# [What you should do]
Take every line from the first down to the line with "MB().box((5.6, Y2 - .03, -3.4), (5.66, Y2" and set it down exactly, without the pictures.

-- Begin Recorded information --

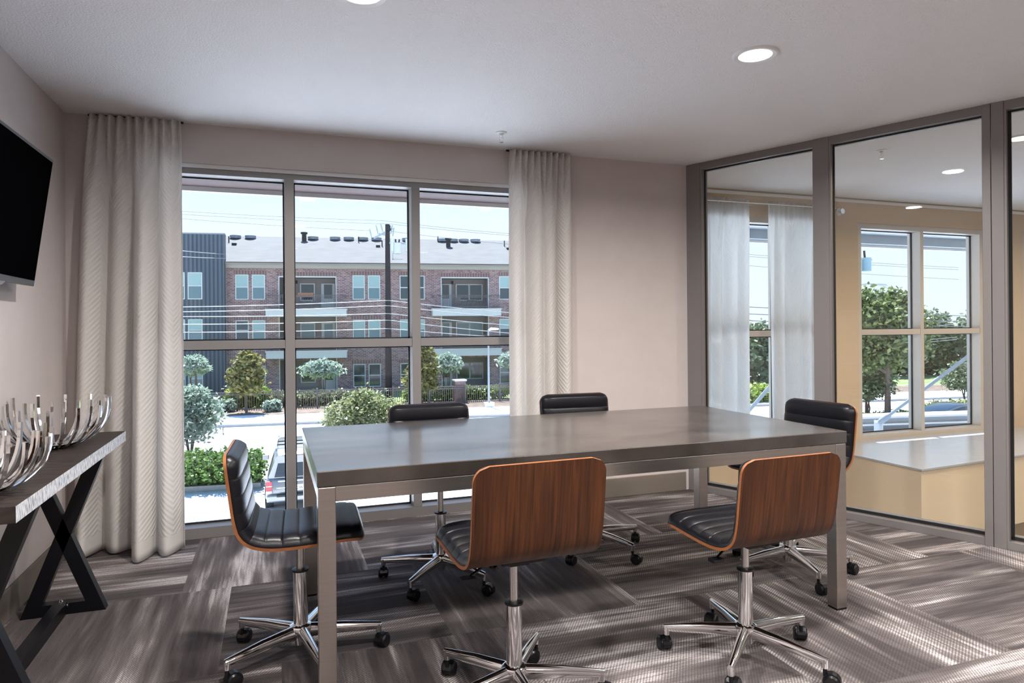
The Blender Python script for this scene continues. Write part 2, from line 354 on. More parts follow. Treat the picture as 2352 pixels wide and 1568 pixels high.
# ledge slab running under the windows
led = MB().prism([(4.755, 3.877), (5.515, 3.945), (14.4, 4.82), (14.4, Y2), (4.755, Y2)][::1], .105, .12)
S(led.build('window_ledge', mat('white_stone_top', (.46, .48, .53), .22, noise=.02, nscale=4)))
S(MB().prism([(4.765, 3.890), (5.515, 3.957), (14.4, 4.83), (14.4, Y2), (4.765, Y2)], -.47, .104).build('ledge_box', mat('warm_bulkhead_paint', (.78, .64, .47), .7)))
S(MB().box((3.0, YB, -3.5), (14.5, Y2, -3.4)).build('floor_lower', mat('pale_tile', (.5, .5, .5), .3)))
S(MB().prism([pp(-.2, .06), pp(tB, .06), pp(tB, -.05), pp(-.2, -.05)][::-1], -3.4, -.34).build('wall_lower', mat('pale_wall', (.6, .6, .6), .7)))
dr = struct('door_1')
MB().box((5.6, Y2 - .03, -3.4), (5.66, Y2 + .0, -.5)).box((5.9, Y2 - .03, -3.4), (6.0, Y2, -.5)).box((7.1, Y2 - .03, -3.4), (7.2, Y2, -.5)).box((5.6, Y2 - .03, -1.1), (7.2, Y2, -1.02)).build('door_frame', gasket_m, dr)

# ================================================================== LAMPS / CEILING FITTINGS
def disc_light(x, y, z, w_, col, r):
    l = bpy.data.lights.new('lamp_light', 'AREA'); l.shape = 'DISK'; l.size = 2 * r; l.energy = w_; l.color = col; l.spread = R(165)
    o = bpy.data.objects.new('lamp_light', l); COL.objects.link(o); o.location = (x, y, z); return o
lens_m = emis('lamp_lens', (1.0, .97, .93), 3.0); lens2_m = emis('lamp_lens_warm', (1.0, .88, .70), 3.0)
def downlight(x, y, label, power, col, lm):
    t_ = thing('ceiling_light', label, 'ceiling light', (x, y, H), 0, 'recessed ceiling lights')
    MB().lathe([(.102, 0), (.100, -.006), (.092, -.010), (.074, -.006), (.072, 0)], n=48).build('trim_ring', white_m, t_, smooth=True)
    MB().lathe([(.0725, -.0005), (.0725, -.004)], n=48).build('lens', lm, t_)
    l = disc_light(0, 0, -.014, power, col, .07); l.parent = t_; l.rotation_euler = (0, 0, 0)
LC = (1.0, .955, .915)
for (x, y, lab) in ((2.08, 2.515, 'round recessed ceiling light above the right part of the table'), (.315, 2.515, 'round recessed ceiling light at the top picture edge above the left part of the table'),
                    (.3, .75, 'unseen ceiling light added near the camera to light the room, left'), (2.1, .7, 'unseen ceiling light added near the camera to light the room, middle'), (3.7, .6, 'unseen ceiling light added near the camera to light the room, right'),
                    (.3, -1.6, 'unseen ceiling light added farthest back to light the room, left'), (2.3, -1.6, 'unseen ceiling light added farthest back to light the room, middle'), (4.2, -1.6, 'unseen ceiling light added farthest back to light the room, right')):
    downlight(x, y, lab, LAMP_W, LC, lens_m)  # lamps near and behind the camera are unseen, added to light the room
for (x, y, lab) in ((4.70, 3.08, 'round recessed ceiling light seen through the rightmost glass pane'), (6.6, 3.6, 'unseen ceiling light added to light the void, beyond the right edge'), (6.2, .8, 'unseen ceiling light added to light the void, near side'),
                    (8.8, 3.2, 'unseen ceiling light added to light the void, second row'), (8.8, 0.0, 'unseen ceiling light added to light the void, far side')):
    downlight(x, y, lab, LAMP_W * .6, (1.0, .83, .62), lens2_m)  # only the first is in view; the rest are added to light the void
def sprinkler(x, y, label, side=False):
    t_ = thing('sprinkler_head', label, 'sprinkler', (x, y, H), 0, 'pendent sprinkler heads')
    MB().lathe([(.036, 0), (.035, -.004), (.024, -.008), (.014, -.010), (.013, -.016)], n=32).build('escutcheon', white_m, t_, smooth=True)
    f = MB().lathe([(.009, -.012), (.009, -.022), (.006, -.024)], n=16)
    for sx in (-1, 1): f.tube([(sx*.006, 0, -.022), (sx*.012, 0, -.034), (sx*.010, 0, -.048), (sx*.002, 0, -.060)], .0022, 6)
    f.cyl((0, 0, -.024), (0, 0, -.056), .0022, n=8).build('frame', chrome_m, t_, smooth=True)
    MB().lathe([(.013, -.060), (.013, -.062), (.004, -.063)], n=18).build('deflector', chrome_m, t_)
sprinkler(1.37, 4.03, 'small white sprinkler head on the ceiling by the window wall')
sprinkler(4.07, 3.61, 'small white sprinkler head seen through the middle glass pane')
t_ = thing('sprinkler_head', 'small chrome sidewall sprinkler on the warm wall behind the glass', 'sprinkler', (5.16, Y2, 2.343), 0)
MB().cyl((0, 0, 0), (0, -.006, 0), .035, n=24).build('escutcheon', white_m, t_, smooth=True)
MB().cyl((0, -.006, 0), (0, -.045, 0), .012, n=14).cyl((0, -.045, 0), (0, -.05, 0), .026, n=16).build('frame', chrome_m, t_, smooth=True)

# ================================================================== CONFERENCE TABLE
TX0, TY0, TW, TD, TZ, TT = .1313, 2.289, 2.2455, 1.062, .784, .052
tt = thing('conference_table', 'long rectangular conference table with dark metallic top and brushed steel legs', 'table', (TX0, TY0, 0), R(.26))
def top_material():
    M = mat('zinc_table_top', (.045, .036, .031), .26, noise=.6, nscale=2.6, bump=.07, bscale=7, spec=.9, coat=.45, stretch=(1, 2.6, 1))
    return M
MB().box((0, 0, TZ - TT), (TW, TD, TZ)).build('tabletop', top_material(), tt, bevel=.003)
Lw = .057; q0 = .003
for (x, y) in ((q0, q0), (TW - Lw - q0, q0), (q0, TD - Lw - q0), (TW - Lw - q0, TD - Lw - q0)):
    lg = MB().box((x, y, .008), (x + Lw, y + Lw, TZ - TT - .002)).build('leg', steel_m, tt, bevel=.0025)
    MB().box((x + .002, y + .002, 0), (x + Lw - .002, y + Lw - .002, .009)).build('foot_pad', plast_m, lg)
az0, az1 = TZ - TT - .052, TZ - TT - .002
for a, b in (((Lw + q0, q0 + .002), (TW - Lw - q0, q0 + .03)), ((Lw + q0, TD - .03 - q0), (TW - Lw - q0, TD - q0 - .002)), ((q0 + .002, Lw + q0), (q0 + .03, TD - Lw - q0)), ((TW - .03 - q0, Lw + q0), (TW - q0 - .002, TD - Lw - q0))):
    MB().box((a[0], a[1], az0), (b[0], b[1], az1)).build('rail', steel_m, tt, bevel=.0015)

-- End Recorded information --

# [The answer]
The Blender Python script for this scene continues. Write part 2, from line 354 on. More parts follow. Treat the picture as 2352 pixels wide and 1568 pixels high.
# ledge slab running under the windows
led = MB().prism([(4.755, 3.877), (5.515, 3.945), (14.4, 4.82), (14.4, Y2), (4.755, Y2)][::1], .105, .12)
S(led.build('window_ledge', mat('white_stone_top', (.46, .48, .53), .22, noise=.02, nscale=4)))
S(MB().prism([(4.765, 3.890), (5.515, 3.957), (14.4, 4.83), (14.4, Y2), (4.765, Y2)], -.47, .104).build('ledge_box', mat('warm_bulkhead_paint', (.78, .64, .47), .7)))
S(MB().box((3.0, YB, -3.5), (14.5, Y2, -3.4)).build('floor_lower', mat('pale_tile', (.5, .5, .5), .3)))
S(MB().prism([pp(-.2, .06), pp(tB, .06), pp(tB, -.05), pp(-.2, -.05)][::-1], -3.4, -.34).build('wall_lower', mat('pale_wall', (.6, .6, .6), .7)))
dr = struct('door_1')
MB().box((5.6, Y2 - .03, -3.4), (5.66, Y2 + .0, -.5)).box((5.9, Y2 - .03, -3.4), (6.0, Y2, -.5)).box((7.1, Y2 - .03, -3.4), (7.2, Y2, -.5)).box((5.6, Y2 - .03, -1.1), (7.2, Y2, -1.02)).build('door_frame', gasket_m, dr)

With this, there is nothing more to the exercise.